Passage de l'évaluation des engagements de retraite de l'État
de 2018 à celle de 2019

Source : compte général de l'État pour 2019

En sens inverse des effets de la baisse du taux d'actualisation retenu, on relève que la séquence des droits éteints en 2019 (49,8 milliards d'euros) excède celle des droits acquis en cours d'année (32,8 milliards d'euros), malgré une légère augmentation de ces acquis par rapport à l'exercice précédent (28,4 milliards d'euros), cette dernière évolution étant attibuable à la réactivation du protocole PPCR, qui a élevé les bases de liquidation projetées.

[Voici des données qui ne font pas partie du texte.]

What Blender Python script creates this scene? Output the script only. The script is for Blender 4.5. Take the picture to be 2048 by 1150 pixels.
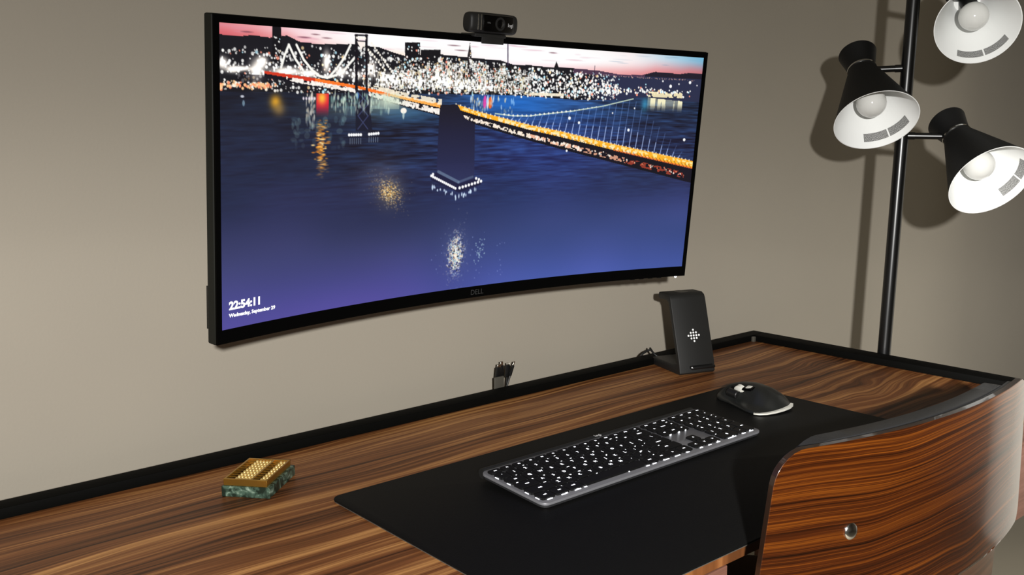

Comme la rapporteure spéciale a l'habitude de l'indiquer l'indicateur des engagements de pension du hors-bilan de l'État permet d'apprécier l'équivalent patrimonial des droits à la retraite des fonctionnaires couverts par le régime, information utile à toute analyse de la richesse patrimoniale des ménages et de leurs comportements d'épargne.


* 39 Cet effort recouvre les prélèvements obligatoires nécessaires pour couvrir les engagements quelle que soit la forme qu'ils doivent prendre.

* 40 Cette opération concernera également les autres assurés sociaux et à quelques nuances près, soulèvera pour ces derniers des problèmes analogues.

* 41 Pour le calcul des engagements de retraite de l'État en « groupe fermé », le champ retenu a été restreint aux seules charges de pensions des fonctionnaires titulaires et des militaires, à l'exclusion d'autres fonctionnaires (ceux employés par La Poste, par exemple) dont les droits font l'objet d'une évaluation distincte.

* 42 Les différentes évaluations des engagements de retraite de l'État pour ses fonctionnaires civils et militaires correspondent au montant des réserves dont devrait disposer l'État pour financer l'ensemble des prestations de retraite actuellement portées en engagements par l'État, tout au long de la retraite des pensionnés.